Thursday 17 October 2019

https://www.moneycontrol.com/news/kashmir/politics-how-will-new-delhi-react-to-the-civil-disobedience-in-kashmir-4543111.html

How will New Delhi react to the civil disobedience in Kashmir?

Two recently-released civil society activist reports indicate the onset of civil disobedience in Kashmir. Their early warning stands vindicated by the arrests of former Chief Minister and Union minister Farooq Abdullah’s sister and daughter as part of a protesting group of Kashmiri women in Srinagar on October 15, though released the following day after submission of a bond against pursuing their protest activity. Security forces need to think up a coping strategy in real time, lest they end up bracketed with their predecessors who once served a colonial master.
New Delhi appears to have won the first round. National Security Adviser Ajit Doval’s meticulous planning and intimate supervision yielded the desired results, with a negligible number of Kashmiri dead over the last two months. Yet, the state administration has begun the second round on the back-foot, best illustrated by its advertisement beseeching Kashmiris to resume their usual, even if not quite normal, routine.
Clearly, the Amit Shah-Ajit Doval strategy for the first round has had costs.
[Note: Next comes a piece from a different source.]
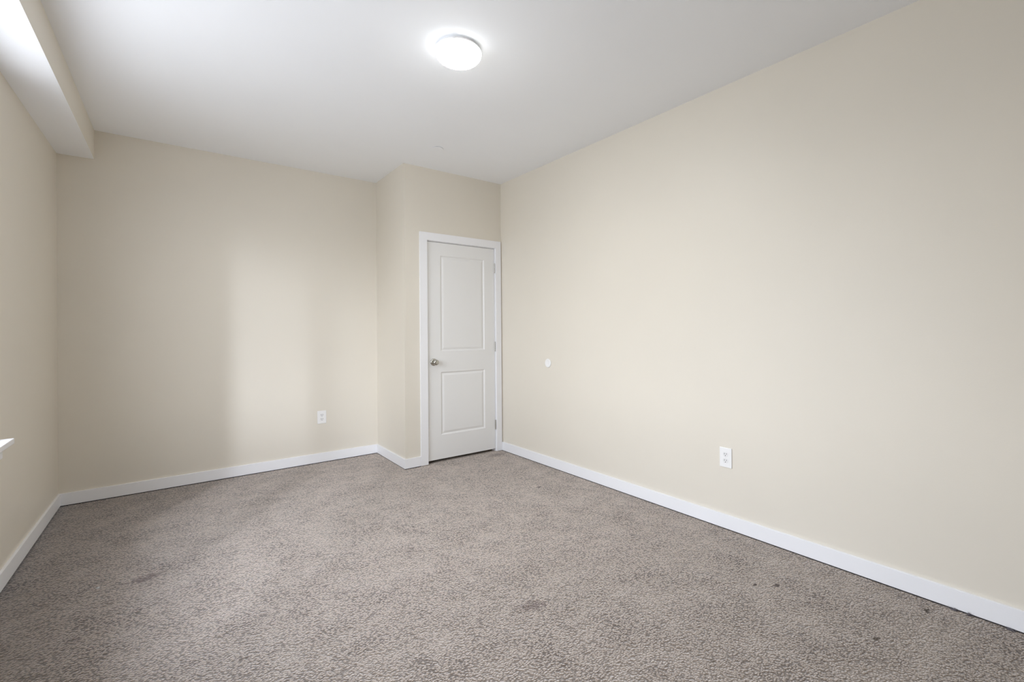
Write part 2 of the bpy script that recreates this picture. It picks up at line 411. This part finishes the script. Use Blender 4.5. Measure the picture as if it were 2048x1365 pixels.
door = empty('door_1', (JX1, YD + .0065, 0)); structure(door, 'white two panel closet door standing shut')
SX0, SX1, SZ0, SZ1 = 1.8385, 2.571, .030, 2.063
yf = YD + .0065
bm = bmesh.new()
gx = [SX0, 1.970, 2.452, SX1]; gz = [SZ0, .254, .845, 1.041, 1.943, SZ1]
V = {(i, k): bm.verts.new((gx[i], yf, gz[k])) for i in range(4) for k in range(6)}
def ringrect(x0, x1, z0_, z1_, y): return [bm.verts.new(p) for p in ((x0, y, z0_), (x1, y, z0_), (x1, y, z1_), (x0, y, z1_))]
for i in range(3):
    for k in range(5):
        c = [V[i, k], V[i + 1, k], V[i + 1, k + 1], V[i, k + 1]]
        if i == 1 and k in (1, 3):
            prev = c
            for ins, dy in ((.004, .004), (.010, .0085), (.016, .0090), (.030, .0040), (.036, .0030)):
                cur = ringrect(gx[1] + ins, gx[2] - ins, gz[k] + ins, gz[k + 1] - ins, yf + dy)
                for q in range(4): bm.faces.new((prev[q], prev[(q + 1) % 4], cur[(q + 1) % 4], cur[q]))
                prev = cur
            bm.faces.new(prev)
        else: bm.faces.new(c)
back = [bm.verts.new(p) for p in ((SX0, yf + .035, SZ0), (SX1, yf + .035, SZ0), (SX1, yf + .035, SZ1), (SX0, yf + .035, SZ1))]
bm.faces.new(back[::-1])
bm.faces.new([V[0, 0], back[0], back[1], V[3, 0], V[2, 0], V[1, 0]])
bm.faces.new([V[3, 5], back[2], back[3], V[0, 5], V[1, 5], V[2, 5]])
bm.faces.new([V[0, k] for k in range(6)] + [back[3], back[0]])
bm.faces.new([V[3, k] for k in range(5, -1, -1)] + [back[1], back[2]])
rel(obj('door_slab', bm, M_DOOR), door)
# knob: rose, neck and ball
kx, kz = 1.897, .942
knob_root = None
bm = bmesh.new(); lathe(bm, [(0, .0), (.0335, .0), (.0335, .003), (.030, .008), (.020, .011), (.012, .012)], 40, '-Y', (kx, yf, kz))
rose = rel(obj('door_knob', bm, M_NICKEL, smooth=True), door)
rose['label'] = 'round satin nickel door knob'
bm = bmesh.new(); lathe(bm, [(.0115, .010), (.0105, .024), (.013, .030), (.0215, .036), (.0262, .045), (.0265, .052), (.024, .060), (.018, .0645), (.009, .0665), (0, .067)], 40, '-Y', (kx, yf, kz))
kb = obj('knob_ball', bm, M_NICKEL, smooth=True)
kb.parent = rose
for (a, b_) in ((1.818, 1.914), (1.020, 1.116), (.226, .320)):
    bm = bmesh.new()
    for j in range(5):
        h = (b_ - a) / 5
        lathe(bm, [(0, a + j * h + .0006), (.0058, a + j * h + .0006), (.0058, a + (j + 1) * h - .0006), (0, a + (j + 1) * h - .0006)], 16, 'Z', (JX1 - .0015, yf - .006, 0))
    box(bm, JX1 - .0015, JX1 - .0002, yf - .006, yf + .0005, a, b_)
    lathe(bm, [(0, b_), (.004, b_), (.0045, b_ + .002), (.002, b_ + .004), (0, b_ + .0042)], 16, 'Z', (JX1 - .0015, yf - .006, 0))
    hg = rel(obj('hinge', bm, M_HINGE), door); hg['label'] = 'nickel door hinge'

# ---------------------------------------------------------------- windows
def window(n, P, root_at, a, b_, units, label, skew=0.0):
    """P(u, d) -> (x, y): u runs along the wall, d goes outward from the inner wall face"""
    root = empty('window_%d' % n, root_at); structure(root, label)
    def ub_(bm, u0, u1, d0, d1, z0_, z1_):
        prism(bm, [P(u0, d0), P(u1, d0), P(u1, d1), P(u0, d1)], z0_, z1_)
    bm = bmesh.new()      # stool: lies in the opening and projects past it with horns
    ub_(bm, a + .001, b_ - .001, .02, T - .06, WZ0 + .0005, WZ0 + .027)
    ub_(bm, a - .05, b_ + .05, -.051 - skew, -.0005 - skew, WZ0 + .0005, WZ0 + .027)
    ub_(bm, a + .001, b_ - .001, -.0005 - skew, .02, WZ0 + .0005, WZ0 + .027)
    rel(obj('sill', bm, M_TRIM, bevel=.003), root)
    bm = bmesh.new()
    ub_(bm, a - .035, b_ + .035, -.016 - skew, -skew, WZ0 - .062, WZ0)
    rel(obj('apron', bm, M_TRIM, bevel=.003), root)
    d0 = T - .005; d1 = T - .06; fwd_ = .04
    zm = (WZ0 + WZ1) / 2
    for u in range(units):
        ua = a + (b_ - a) * u / units; ub = a + (b_ - a) * (u + 1) / units
        bm = bmesh.new()
        ub_(bm, ua, ua + fwd_, d0, d1, WZ0, WZ1); ub_(bm, ub - fwd_, ub, d0, d1, WZ0, WZ1)
        ub_(bm, ua + fwd_, ub - fwd_, d0, d1, WZ0, WZ0 + fwd_); ub_(bm, ua + fwd_, ub - fwd_, d0, d1, WZ1 - fwd_, WZ1)
        fr_ = rel(obj('window_frame', bm, M_TRIM, bevel=.002), root)
        for (z0_, z1_, do) in ((WZ0 + fwd_, zm + .015, d1 + .003), (zm - .015, WZ1 - fwd_, d1 + .028)):
            bm = bmesh.new(); s = .03; ya, yb = ua + fwd_, ub - fwd_
            ub_(bm, ya, ya + s, do, do + .022, z0_, z1_); ub_(bm, yb - s, yb, do, do + .022, z0_, z1_)
            ub_(bm, ya + s, yb - s, do, do + .022, z0_, z0_ + s); ub_(bm, ya + s, yb - s, do, do + .022, z1_ - s, z1_)
            sash = obj('sash', bm, M_TRIM, bevel=.002); sash.parent = fr_
            bm = bmesh.new(); ub_(bm, ya + s, yb - s, do + .009, do + .013, z0_ + s, z1_ - s)
            p = obj('pane', bm, M_GLASS); p.parent = fr_
for i, (a, b_) in enumerate(WINDOWS):
    window(i + 1, lambda u, d: (XL - d, u), (XL, (a + b_) / 2, WZ0), a, b_, 2, 'wide white double window in the left wall with a projecting sill', xl(a) - XL if xl(a) > XL else 0)
for i, (a, b_) in enumerate(FRONT):
    window(i + 2, lambda u, d: (u, YF - d), ((a + b_) / 2, YF, WZ0), a, b_, 2, 'white double window in the wall behind the camera')

# ---------------------------------------------------------------- ceiling lamp
lx, ly = 1.187, 2.163; lz = hc(lx, ly)
lamp = empty('ceiling_light', (lx, ly, lz))
thing(lamp, 'lit round white dome lamp mounted on the ceiling', 'ceiling light')
bm = bmesh.new(); lathe(bm, [(0, 0), (.105, 0), (.108, .004), (.108, .018), (.100, .022), (0, .022)], 64, '-Z')
obj('lamp_base', bm, M_PLASTIC, lamp, smooth=False)
bm = bmesh.new(); lathe(bm, [(.100, .015), (.1185, .015), (.1205, .017), (.1205, .0225), (.1190, .024), (.100, .023), (.100, .015)], 64, '-Z')
obj('trim_ring', bm, M_PLASTIC, lamp, smooth=False)
bm = bmesh.new(); prof = [(.0, .0225), (.115, .0225)]
R, hd = .1225, .054
for k in range(0, 15):
    t_ = math.pi / 2 * k / 14; prof.append((R * math.cos(t_) ** .8, .0252 + hd * math.sin(t_)))
prof[-1] = (0, .0252 + hd)
lathe(bm, prof, 64, '-Z')
obj('glass_shade', bm, M_LAMP, lamp, smooth=True)
for k in range(3):
    a_ = math.radians(232 + 120 * k)
    bm = bmesh.new(); box(bm, -.006, .006, .1200, .1255, -.0275, -.018)
    c = obj('retaining_clip', bm, M_PLASTIC, lamp, bevel=.001); c.rotation_euler = (0, 0, a_ - math.pi / 2)

# ---------------------------------------------------------------- concealed sprinkler cover
px_, py_ = 1.709, 3.472; pz_ = hc(px_, py_)
sp = empty('sprinkler_cover', (px_, py_, pz_)); thing(sp, 'flat round white sprinkler cover plate on the ceiling near the closet', 'sprinkler')
bm = bmesh.new(); lathe(bm, [(0, 0), (.034, 0), (.034, .0045), (0, .0045)], 40, '-Z'); obj('sprinkler_cup', bm, M_DARK, sp)  # cup's near-black colour stands in for the shadow in the gap
bm = bmesh.new(); lathe(bm, [(0, .0045), (.043, .0045), (.044, .0052), (.044, .006), (.042, .0068), (0, .007)], 48, '-Z'); obj('cover_plate', bm, M_CEIL, sp)

# ---------------------------------------------------------------- outlets
def make_outlet(label):
    """built facing -Y, centre of the back of the plate at the origin"""
    root = empty('wall_outlet'); thing(root, label, 'outlet', 'duplex outlets in the walls')
    bm = bmesh.new(); W2, H2 = .0393, .0603
    vs0 = [(-W2, 0, -H2), (W2, 0, -H2), (W2, 0, H2), (-W2, 0, H2)]
    box(bm, -W2, W2, -.0062, 0, -H2, H2); obj('cover_plate', bm, M_PLASTIC, root, bevel=.0028, seg=3)
    for s in (1, -1):
        bm = bmesh.new(); zc = s * .0195
        pts = []
        for k in range(32):
            a_ = 2 * math.pi * k / 32
            pts.append((.0172 * math.cos(a_), max(-.0135, min(.0135, .0172 * math.sin(a_)))))
        vs = [bm.verts.new((x, -.0078, zc + z)) for x, z in pts]; vb = [bm.verts.new((x, -.005, zc + z)) for x, z in pts]
        bm.faces.new(vs)
        for k in range(32): bm.faces.new((vs[k], vs[(k + 1) % 32], vb[(k + 1) % 32], vb[k]))
        rc = obj('receptacle', bm, M_RECEPT, root)
        for (xx, ww, hh) in ((-.0063, .0013, .0046), (.0063, .0013, .0037)):
            bm = bmesh.new(); box(bm, xx - ww, xx + ww, -.0081, -.0070, zc + .004 - hh, zc + .004 + hh); obj('slot', bm, M_DARK, rc)
        bm = bmesh.new(); lathe(bm, [(0, .0070), (.0026, .0070), (.0026, .0081), (0, .0081)], 16, '-Y', (0, 0, zc - .0075)); obj('ground_hole', bm, M_DARK, rc)
    bm = bmesh.new(); lathe(bm, [(0, .006), (.0035, .006), (.0033, .0072), (0, .0076)], 16, '-Y'); obj('screw', bm, M_RECEPT, root)
    return root
def copy_tree(o, parent=None):
    c = o.copy(); COL.objects.link(c); c.parent = parent
    for ch in list(o.children): copy_tree(ch, c)
    return c
out1 = make_outlet('white duplex outlet low on the back wall, left of the closet')
out2 = copy_tree(out1); out2['label'] = 'white duplex outlet low on the long right wall'
out1.location = (1.088, YB, .4275)
yo = 1.5245; out2.location = (xr(yo), yo, .4393); out2.rotation_euler = (0, 0, -math.pi / 2 + .0079)

# ---------------------------------------------------------------- door knob bumper on the right wall
yb_ = 3.217
bm = bmesh.new(); lathe(bm, [(0, 0), (.0395, 0), (.0405, .003), (.039, .0065), (.034, .0085), (.030, .0080), (.020, .0062), (.008, .0054), (0, .0052)], 40, '-X')
bp_ = obj('wall_bumper', bm, M_PLASTIC, smooth=True); bp_.location = (xr(yb_), yb_, .934)
thing(bp_, 'small round white door stop disc on the right wall at knob height', 'door stop')

# ---------------------------------------------------------------- bits on the carpet
random.seed(4)
def clump(name, x, y, z, lx_, ly_, lz_, mat, label, n=26, core=1.0):
    """a little tangle of fine bent fibres round a ragged core"""
    bm = bmesh.new()
    bmesh.ops.create_icosphere(bm, subdivisions=3, radius=1)
    for v in bm.verts:
        s = (.45 + .5 * random.random()) * core; v.co = Vector((v.co.x * lx_ * s, v.co.y * ly_ * s, max(0, (v.co.z + .8) * lz_ * s * .55)))
    for k in range(n):
        p = Vector((random.gauss(0, .45) * lx_, random.gauss(0, .45) * ly_, random.uniform(.05, .6) * lz_))
        dv = Vector((random.gauss(0, 1), random.gauss(0, 1), random.gauss(0, .8))).normalized() * .0022
        pr_ = None
        for s in range(6):
            q = [bm.verts.new(p + Vector((.00022 * math.cos(c), .00012, .00022 * math.sin(c)))) for c in (0, 2.1, 4.2)]
            if pr_:
                for i in range(3): bm.faces.new((pr_[i], pr_[(i + 1) % 3], q[(i + 1) % 3], q[i]))
            pr_ = q; dv = (dv + Vector((random.gauss(0, .0011), random.gauss(0, .0011), random.gauss(0, .0009)))).normalized() * .0022
            p = p + dv; p.z = min(max(p.z, .0005), lz_ * 1.05); p.x = min(p.x, lx_ * .9)
    o = obj(name, bm, mat, smooth=True); o.location = (x, y, z)
    return thing(o, label, 'dust' if mat is M_DUST else 'crumb')
def atwall(y): return xr(y) - BT - .006
clump('dust_clump', atwall(.475), .475, 0, .004, .020, .016, M_DUST, 'long low grey dust tuft against the right baseboard, left of its joint', 110, .75)
clump('dust_clump', atwall(.425), .425, 0, .005, .007, .019, M_DUST, 'upright dark dust tuft against the right baseboard, just left of its joint', 110, .75)
clump('dust_clump', atwall(.300), .300, 0, .004, .022, .012, M_DUST, 'dust tuft along the right baseboard, right of its joint, nearest the camera', 110, .75)
clump('carpet_crumb', -.301, 3.059, 0, .008, .006, .010, M_CRUMB, 'tiny white crumb on the dark carpet near the left baseboard', 4)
Besides the humiliation from the voiding of Article 370 without consultation, Doval’s masterminding of the communication cut-off and lock down cannot but have long-term repercussions.
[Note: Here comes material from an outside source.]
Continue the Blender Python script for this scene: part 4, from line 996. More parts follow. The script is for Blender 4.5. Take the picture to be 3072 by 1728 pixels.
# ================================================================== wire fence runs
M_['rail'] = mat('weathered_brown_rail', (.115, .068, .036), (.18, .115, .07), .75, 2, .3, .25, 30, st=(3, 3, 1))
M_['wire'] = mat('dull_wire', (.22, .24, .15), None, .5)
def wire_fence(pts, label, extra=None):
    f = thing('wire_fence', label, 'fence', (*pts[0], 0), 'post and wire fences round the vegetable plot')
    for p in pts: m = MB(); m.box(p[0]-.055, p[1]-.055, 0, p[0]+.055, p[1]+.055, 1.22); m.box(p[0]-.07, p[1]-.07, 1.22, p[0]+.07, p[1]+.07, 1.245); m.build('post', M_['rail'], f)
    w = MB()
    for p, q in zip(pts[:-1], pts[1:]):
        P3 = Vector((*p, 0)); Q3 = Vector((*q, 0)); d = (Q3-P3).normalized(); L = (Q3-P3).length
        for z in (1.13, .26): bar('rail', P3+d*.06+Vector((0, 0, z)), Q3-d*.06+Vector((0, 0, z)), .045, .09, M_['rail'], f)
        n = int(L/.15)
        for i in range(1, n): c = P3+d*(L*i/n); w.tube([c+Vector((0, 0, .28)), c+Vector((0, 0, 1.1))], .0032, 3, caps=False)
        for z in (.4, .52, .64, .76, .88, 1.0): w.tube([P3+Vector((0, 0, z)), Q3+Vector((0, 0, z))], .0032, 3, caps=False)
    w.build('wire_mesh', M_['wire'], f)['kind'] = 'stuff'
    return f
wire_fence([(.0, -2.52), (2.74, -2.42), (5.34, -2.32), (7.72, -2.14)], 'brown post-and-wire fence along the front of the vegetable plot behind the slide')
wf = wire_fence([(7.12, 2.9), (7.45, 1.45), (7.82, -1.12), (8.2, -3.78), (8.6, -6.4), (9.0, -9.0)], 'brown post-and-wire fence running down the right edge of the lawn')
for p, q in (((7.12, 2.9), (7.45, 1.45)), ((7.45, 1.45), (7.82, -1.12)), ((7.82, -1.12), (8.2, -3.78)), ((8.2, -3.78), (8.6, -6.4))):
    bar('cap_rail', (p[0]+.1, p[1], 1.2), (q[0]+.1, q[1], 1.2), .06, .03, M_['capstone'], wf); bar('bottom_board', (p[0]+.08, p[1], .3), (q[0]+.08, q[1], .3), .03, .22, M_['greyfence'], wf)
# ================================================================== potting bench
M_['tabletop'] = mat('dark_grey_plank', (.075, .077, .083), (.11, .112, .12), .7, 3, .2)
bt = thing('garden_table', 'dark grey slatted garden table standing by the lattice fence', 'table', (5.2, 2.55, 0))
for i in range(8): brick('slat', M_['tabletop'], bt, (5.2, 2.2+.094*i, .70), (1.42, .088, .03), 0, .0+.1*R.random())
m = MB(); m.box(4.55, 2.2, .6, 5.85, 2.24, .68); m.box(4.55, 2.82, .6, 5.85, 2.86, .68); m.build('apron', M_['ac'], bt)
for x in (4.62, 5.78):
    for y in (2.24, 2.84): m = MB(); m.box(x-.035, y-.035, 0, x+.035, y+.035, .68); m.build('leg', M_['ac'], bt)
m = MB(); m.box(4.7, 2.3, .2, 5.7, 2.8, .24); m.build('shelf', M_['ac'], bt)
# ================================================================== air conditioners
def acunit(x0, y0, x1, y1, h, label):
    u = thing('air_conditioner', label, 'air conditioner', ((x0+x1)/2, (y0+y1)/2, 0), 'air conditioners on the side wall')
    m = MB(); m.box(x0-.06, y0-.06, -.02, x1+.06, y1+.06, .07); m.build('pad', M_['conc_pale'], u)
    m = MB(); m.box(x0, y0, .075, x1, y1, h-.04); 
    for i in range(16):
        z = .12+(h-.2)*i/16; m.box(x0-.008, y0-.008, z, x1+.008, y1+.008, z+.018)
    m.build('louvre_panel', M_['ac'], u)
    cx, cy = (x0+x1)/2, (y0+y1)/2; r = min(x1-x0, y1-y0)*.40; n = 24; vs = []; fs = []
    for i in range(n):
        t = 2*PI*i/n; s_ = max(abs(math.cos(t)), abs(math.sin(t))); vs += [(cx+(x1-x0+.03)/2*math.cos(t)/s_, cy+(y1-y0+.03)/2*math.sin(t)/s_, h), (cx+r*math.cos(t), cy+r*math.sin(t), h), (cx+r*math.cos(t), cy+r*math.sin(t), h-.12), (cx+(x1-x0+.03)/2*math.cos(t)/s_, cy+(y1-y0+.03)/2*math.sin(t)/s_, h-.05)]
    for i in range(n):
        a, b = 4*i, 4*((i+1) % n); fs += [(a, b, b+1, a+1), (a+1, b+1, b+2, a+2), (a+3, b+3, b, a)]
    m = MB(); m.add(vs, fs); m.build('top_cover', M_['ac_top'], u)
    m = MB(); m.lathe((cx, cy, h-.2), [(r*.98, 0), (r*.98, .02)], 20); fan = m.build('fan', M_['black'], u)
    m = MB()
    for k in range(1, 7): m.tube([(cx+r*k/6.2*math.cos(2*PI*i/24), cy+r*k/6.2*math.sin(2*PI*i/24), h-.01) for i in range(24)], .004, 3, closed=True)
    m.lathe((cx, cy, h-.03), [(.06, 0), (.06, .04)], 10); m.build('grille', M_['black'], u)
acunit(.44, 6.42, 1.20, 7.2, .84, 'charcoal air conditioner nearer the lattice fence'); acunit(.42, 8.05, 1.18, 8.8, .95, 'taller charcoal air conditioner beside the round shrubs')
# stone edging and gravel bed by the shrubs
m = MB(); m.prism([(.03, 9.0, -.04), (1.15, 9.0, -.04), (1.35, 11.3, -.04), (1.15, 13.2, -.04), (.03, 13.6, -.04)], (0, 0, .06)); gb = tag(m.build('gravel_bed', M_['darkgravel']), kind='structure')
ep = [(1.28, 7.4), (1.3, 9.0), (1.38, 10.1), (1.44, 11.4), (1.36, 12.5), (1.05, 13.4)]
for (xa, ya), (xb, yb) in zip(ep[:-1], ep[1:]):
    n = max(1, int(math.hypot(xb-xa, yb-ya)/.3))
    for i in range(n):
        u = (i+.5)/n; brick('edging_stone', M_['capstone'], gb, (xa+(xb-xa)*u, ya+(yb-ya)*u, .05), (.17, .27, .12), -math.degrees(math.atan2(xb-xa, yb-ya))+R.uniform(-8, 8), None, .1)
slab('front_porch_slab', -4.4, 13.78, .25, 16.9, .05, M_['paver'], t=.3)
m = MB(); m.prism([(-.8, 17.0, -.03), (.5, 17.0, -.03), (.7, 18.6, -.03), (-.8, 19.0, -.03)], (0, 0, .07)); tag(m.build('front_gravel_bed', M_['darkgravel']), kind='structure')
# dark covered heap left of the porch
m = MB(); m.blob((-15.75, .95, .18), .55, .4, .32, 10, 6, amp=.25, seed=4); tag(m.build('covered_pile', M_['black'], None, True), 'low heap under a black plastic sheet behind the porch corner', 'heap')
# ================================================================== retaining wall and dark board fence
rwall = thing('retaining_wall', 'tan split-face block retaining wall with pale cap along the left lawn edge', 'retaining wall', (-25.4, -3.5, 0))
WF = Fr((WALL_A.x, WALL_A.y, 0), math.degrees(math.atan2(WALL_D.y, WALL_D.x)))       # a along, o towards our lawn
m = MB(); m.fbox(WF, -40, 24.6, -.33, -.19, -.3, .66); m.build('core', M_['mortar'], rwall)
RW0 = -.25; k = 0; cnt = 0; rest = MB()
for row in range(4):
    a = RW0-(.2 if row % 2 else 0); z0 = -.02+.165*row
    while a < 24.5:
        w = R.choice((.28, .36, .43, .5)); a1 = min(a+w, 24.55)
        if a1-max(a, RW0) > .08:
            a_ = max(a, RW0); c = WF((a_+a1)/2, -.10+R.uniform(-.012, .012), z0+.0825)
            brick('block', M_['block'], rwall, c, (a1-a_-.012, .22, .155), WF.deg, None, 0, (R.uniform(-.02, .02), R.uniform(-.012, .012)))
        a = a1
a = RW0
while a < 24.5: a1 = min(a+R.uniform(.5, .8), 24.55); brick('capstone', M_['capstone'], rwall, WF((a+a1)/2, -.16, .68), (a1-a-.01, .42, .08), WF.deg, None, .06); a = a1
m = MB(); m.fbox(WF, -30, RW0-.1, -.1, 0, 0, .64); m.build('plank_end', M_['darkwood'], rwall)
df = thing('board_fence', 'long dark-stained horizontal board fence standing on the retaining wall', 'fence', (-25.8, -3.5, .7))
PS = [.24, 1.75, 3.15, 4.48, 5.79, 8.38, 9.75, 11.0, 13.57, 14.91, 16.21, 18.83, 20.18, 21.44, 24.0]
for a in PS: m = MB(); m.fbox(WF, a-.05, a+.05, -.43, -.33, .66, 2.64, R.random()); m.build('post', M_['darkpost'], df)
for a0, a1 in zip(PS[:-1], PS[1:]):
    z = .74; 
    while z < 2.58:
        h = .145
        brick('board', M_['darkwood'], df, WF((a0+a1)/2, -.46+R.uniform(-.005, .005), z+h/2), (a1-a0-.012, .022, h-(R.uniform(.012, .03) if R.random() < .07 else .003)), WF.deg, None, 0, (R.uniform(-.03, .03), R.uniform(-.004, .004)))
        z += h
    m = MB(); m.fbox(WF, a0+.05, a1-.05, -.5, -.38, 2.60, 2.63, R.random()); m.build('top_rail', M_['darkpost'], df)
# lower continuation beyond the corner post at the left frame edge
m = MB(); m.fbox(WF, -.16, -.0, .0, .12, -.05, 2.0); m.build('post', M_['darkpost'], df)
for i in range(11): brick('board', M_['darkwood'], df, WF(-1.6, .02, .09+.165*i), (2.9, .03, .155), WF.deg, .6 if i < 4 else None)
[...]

Compounding these have been allegations of high handedness in affecting detentions in nightly raids, detaining of juveniles, possible torture, lock down and the ubiquitous and privacy-sapping deployment of troopers have generated disaffection of untold magnitude.
For its part, the state administration is trying to get a modicum of normalcy going. Restoring communications, calling for a return of tourists and assisting with apple harvesting and marketing cannot cover for the lost ground. Deputing magistrates to oversee start of schools and announcing an exam schedule to lure students back are stratagems. It will also keep the leadership and foot soldiers incarcerated for longer, lest the wellspring of anger find focus, a plan and a leader.
Quite like the first intifada that broke out in Palestinian areas unbidden in 1987 end as an ad hoc peoples’ initiative, taking about two months thereafter into posing a significant challenge to the Israeli State, the incipient ‘satyagraha’ in Kashmir may take as long to gather steam. As to whether it gains traction would depend on the State gathering its wits and strategising suitably.
For now, the State is evidently witless. Reflecting on how the situation will shape up, Doval has it that it would depend on what Pakistan cooks and serves up. The army chief has indicated that with some 500 terrorist ready in launch pads for infiltration, this is mostly along well-known lines: more proxy war.
This has not been unleashed as yet since Pakistani pro-activism is checked by the ongoing scrutiny of the Financial Action Task Force (FATF) on its terror financing record. The orchestration of deterrence signalling by successive statements by Indian ministers and its brass has left Pakistan with only its Prime Minister Imran Khan’s war rhetoric and nuclear scaremongering as fig leaf for its inaction thus far.
Even so, in round two, Pakistan is a step ahead by appropriating the civil disobedience. Absent indigenous leadership, locked away in a lakeside hotel and as far away as Agra, its dictate will speedily fill the vacuum. Killings targeting the apple industry and of shop keepers wanting to resume sales suggest its proxies are already acting as enforcers of the citizens’ curfew.
While such operatives will no doubt be taken care of by the resumption of counter insurgency operations with the communication ban lifted and the intelligence flow restarted, the disabling of the messaging function of mobiles will help interdict a means for gatherings, central to ‘satyagraha’.
As in the first round, India’s ‘success’ in the second will be predicated on the number of Kashmiri dead. Negligible casualty figures owed to stone throwers being far removed. In the second round, paramilitary troopers have to adopt uncharacteristic non-violent means for coping with crowds preponderantly comprising women. As a first step, pellet guns need stowing away.
However, their borrowing from India’s freedom movement by the Kashmiris has opened up an unbridgeable gap. Not only are ‘strategic corporals’ — trooper action having strategic fallout — significant to India’s showing, but equally what the Supreme Court has to say in its hearing beginning mid-November on the Article 370 petitions. Round Two can be expected to last till the Supreme Court rules on the case.
That Round Three will probably follow can easily be speculated, not least because of its incomprehensible postponing of the hearings, but also its short shrift to the human rights issues, such as in habeas corpus cases brought to its attention, from the undeclared emergency in Kashmir.
New Delhi’s frantic preparations for Round Three suggest as much. The army has operationalised the cold start doctrine some 15 years after thinking it up and also tested it in mountains, though in the eastern sector. The air force has acquired its first Rafale, with the defence minister personally ensuring its auspicious entry into the inventory. India’s ‘success’ in this round will be how it manages to avoid war even as it prosecutes the promised proactive response to proxy war.